**DIRECTIVE:**
Write out the listing below again, precisely as it is given.

**RAW DATA:**
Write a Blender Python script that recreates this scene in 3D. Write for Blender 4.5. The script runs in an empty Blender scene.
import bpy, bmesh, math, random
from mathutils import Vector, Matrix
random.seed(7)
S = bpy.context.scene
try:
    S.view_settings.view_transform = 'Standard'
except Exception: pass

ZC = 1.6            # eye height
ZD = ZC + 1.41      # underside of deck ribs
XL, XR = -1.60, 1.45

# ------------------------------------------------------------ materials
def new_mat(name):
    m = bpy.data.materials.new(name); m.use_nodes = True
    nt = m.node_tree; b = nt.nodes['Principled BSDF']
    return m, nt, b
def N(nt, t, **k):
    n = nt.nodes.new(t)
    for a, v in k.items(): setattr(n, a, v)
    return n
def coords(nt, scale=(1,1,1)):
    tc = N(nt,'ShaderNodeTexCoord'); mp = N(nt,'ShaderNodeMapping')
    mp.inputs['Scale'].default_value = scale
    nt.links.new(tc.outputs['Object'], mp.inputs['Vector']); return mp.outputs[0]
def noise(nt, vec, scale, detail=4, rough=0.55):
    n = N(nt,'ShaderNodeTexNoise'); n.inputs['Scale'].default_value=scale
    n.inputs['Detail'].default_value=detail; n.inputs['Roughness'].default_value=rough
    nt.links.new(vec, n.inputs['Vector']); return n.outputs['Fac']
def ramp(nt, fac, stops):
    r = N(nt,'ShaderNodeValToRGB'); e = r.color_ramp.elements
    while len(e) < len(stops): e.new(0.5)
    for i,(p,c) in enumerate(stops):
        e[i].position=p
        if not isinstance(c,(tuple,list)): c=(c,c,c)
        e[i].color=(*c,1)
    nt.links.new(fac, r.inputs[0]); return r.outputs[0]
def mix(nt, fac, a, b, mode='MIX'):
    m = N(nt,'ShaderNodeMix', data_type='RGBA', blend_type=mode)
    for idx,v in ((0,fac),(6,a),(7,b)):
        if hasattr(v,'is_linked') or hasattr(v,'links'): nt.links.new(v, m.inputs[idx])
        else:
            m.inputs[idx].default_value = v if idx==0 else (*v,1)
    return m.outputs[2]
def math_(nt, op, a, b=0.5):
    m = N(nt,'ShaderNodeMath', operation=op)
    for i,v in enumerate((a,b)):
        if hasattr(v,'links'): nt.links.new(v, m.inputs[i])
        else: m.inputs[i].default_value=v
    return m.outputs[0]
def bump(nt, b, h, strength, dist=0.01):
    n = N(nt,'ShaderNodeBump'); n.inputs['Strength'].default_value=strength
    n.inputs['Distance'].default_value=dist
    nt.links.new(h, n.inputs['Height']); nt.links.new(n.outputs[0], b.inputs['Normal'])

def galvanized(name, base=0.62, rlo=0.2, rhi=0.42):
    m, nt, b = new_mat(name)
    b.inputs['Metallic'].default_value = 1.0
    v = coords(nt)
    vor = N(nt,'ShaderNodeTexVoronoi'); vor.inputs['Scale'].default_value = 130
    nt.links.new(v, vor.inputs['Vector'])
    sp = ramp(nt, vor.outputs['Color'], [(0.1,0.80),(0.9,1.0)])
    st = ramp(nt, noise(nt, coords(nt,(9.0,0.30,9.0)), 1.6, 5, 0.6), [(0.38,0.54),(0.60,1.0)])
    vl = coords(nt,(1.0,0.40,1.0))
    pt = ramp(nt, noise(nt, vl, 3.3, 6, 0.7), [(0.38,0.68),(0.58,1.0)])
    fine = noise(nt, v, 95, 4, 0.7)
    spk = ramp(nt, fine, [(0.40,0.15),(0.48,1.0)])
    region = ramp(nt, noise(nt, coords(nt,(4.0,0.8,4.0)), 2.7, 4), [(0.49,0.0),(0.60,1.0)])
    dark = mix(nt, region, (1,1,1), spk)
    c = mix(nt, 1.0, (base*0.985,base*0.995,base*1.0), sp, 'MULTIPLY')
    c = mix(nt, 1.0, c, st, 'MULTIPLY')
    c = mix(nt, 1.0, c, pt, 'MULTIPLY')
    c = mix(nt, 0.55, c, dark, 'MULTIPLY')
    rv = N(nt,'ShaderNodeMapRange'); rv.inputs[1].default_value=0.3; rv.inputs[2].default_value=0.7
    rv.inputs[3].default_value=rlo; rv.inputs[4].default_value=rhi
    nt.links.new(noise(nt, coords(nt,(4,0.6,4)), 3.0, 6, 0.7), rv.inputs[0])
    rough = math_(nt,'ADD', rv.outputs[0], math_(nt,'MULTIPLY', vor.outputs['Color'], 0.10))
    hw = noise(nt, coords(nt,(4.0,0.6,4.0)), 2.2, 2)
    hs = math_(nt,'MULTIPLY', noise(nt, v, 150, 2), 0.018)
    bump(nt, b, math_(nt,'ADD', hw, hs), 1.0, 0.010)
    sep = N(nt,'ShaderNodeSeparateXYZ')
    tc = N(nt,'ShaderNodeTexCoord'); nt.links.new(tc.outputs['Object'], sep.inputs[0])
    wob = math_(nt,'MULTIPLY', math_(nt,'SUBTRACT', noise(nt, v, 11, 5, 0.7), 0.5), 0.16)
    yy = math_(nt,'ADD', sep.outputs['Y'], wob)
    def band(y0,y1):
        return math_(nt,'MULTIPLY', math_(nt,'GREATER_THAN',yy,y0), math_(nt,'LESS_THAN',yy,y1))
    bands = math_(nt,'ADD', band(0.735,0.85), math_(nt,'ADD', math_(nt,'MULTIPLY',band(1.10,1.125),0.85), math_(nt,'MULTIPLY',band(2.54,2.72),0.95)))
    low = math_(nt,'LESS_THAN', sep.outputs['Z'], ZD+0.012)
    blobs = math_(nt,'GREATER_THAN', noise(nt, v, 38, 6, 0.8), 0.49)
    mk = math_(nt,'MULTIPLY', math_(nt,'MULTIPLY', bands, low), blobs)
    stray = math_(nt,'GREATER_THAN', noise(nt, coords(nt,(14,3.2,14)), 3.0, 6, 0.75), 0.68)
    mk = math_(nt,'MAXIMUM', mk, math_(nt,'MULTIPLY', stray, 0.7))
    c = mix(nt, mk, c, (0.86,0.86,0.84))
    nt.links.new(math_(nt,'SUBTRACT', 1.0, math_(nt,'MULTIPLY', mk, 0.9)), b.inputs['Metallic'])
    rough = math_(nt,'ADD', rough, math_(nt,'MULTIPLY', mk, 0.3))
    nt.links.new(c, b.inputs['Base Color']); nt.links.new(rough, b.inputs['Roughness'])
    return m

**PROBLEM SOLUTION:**
Write a Blender Python script that recreates this scene in 3D. Write for Blender 4.5. The script runs in an empty Blender scene.
import bpy, bmesh, math, random
from mathutils import Vector, Matrix
random.seed(7)
S = bpy.context.scene
try:
    S.view_settings.view_transform = 'Standard'
except Exception: pass

ZC = 1.6            # eye height
ZD = ZC + 1.41      # underside of deck ribs
XL, XR = -1.60, 1.45

# ------------------------------------------------------------ materials
def new_mat(name):
    m = bpy.data.materials.new(name); m.use_nodes = True
    nt = m.node_tree; b = nt.nodes['Principled BSDF']
    return m, nt, b
def N(nt, t, **k):
    n = nt.nodes.new(t)
    for a, v in k.items(): setattr(n, a, v)
    return n
def coords(nt, scale=(1,1,1)):
    tc = N(nt,'ShaderNodeTexCoord'); mp = N(nt,'ShaderNodeMapping')
    mp.inputs['Scale'].default_value = scale
    nt.links.new(tc.outputs['Object'], mp.inputs['Vector']); return mp.outputs[0]
def noise(nt, vec, scale, detail=4, rough=0.55):
    n = N(nt,'ShaderNodeTexNoise'); n.inputs['Scale'].default_value=scale
    n.inputs['Detail'].default_value=detail; n.inputs['Roughness'].default_value=rough
    nt.links.new(vec, n.inputs['Vector']); return n.outputs['Fac']
def ramp(nt, fac, stops):
    r = N(nt,'ShaderNodeValToRGB'); e = r.color_ramp.elements
    while len(e) < len(stops): e.new(0.5)
    for i,(p,c) in enumerate(stops):
        e[i].position=p
        if not isinstance(c,(tuple,list)): c=(c,c,c)
        e[i].color=(*c,1)
    nt.links.new(fac, r.inputs[0]); return r.outputs[0]
def mix(nt, fac, a, b, mode='MIX'):
    m = N(nt,'ShaderNodeMix', data_type='RGBA', blend_type=mode)
    for idx,v in ((0,fac),(6,a),(7,b)):
        if hasattr(v,'is_linked') or hasattr(v,'links'): nt.links.new(v, m.inputs[idx])
        else:
            m.inputs[idx].default_value = v if idx==0 else (*v,1)
    return m.outputs[2]
def math_(nt, op, a, b=0.5):
    m = N(nt,'ShaderNodeMath', operation=op)
    for i,v in enumerate((a,b)):
        if hasattr(v,'links'): nt.links.new(v, m.inputs[i])
        else: m.inputs[i].default_value=v
    return m.outputs[0]
def bump(nt, b, h, strength, dist=0.01):
    n = N(nt,'ShaderNodeBump'); n.inputs['Strength'].default_value=strength
    n.inputs['Distance'].default_value=dist
    nt.links.new(h, n.inputs['Height']); nt.links.new(n.outputs[0], b.inputs['Normal'])

def galvanized(name, base=0.62, rlo=0.2, rhi=0.42):
    m, nt, b = new_mat(name)
    b.inputs['Metallic'].default_value = 1.0
    v = coords(nt)
    vor = N(nt,'ShaderNodeTexVoronoi'); vor.inputs['Scale'].default_value = 130
    nt.links.new(v, vor.inputs['Vector'])
    sp = ramp(nt, vor.outputs['Color'], [(0.1,0.80),(0.9,1.0)])
    st = ramp(nt, noise(nt, coords(nt,(9.0,0.30,9.0)), 1.6, 5, 0.6), [(0.38,0.54),(0.60,1.0)])
    vl = coords(nt,(1.0,0.40,1.0))
    pt = ramp(nt, noise(nt, vl, 3.3, 6, 0.7), [(0.38,0.68),(0.58,1.0)])
    fine = noise(nt, v, 95, 4, 0.7)
    spk = ramp(nt, fine, [(0.40,0.15),(0.48,1.0)])
    region = ramp(nt, noise(nt, coords(nt,(4.0,0.8,4.0)), 2.7, 4), [(0.49,0.0),(0.60,1.0)])
    dark = mix(nt, region, (1,1,1), spk)
    c = mix(nt, 1.0, (base*0.985,base*0.995,base*1.0), sp, 'MULTIPLY')
    c = mix(nt, 1.0, c, st, 'MULTIPLY')
    c = mix(nt, 1.0, c, pt, 'MULTIPLY')
    c = mix(nt, 0.55, c, dark, 'MULTIPLY')
    rv = N(nt,'ShaderNodeMapRange'); rv.inputs[1].default_value=0.3; rv.inputs[2].default_value=0.7
    rv.inputs[3].default_value=rlo; rv.inputs[4].default_value=rhi
    nt.links.new(noise(nt, coords(nt,(4,0.6,4)), 3.0, 6, 0.7), rv.inputs[0])
    rough = math_(nt,'ADD', rv.outputs[0], math_(nt,'MULTIPLY', vor.outputs['Color'], 0.10))
    hw = noise(nt, coords(nt,(4.0,0.6,4.0)), 2.2, 2)
    hs = math_(nt,'MULTIPLY', noise(nt, v, 150, 2), 0.018)
    bump(nt, b, math_(nt,'ADD', hw, hs), 1.0, 0.010)
    sep = N(nt,'ShaderNodeSeparateXYZ')
    tc = N(nt,'ShaderNodeTexCoord'); nt.links.new(tc.outputs['Object'], sep.inputs[0])
    wob = math_(nt,'MULTIPLY', math_(nt,'SUBTRACT', noise(nt, v, 11, 5, 0.7), 0.5), 0.16)
    yy = math_(nt,'ADD', sep.outputs['Y'], wob)
    def band(y0,y1):
        return math_(nt,'MULTIPLY', math_(nt,'GREATER_THAN',yy,y0), math_(nt,'LESS_THAN',yy,y1))
    bands = math_(nt,'ADD', band(0.735,0.85), math_(nt,'ADD', math_(nt,'MULTIPLY',band(1.10,1.125),0.85), math_(nt,'MULTIPLY',band(2.54,2.72),0.95)))
    low = math_(nt,'LESS_THAN', sep.outputs['Z'], ZD+0.012)
    blobs = math_(nt,'GREATER_THAN', noise(nt, v, 38, 6, 0.8), 0.49)
    mk = math_(nt,'MULTIPLY', math_(nt,'MULTIPLY', bands, low), blobs)
    stray = math_(nt,'GREATER_THAN', noise(nt, coords(nt,(14,3.2,14)), 3.0, 6, 0.75), 0.68)
    mk = math_(nt,'MAXIMUM', mk, math_(nt,'MULTIPLY', stray, 0.7))
    c = mix(nt, mk, c, (0.86,0.86,0.84))
    nt.links.new(math_(nt,'SUBTRACT', 1.0, math_(nt,'MULTIPLY', mk, 0.9)), b.inputs['Metallic'])
    rough = math_(nt,'ADD', rough, math_(nt,'MULTIPLY', mk, 0.3))
    nt.links.new(c, b.inputs['Base Color']); nt.links.new(rough, b.inputs['Roughness'])
    return m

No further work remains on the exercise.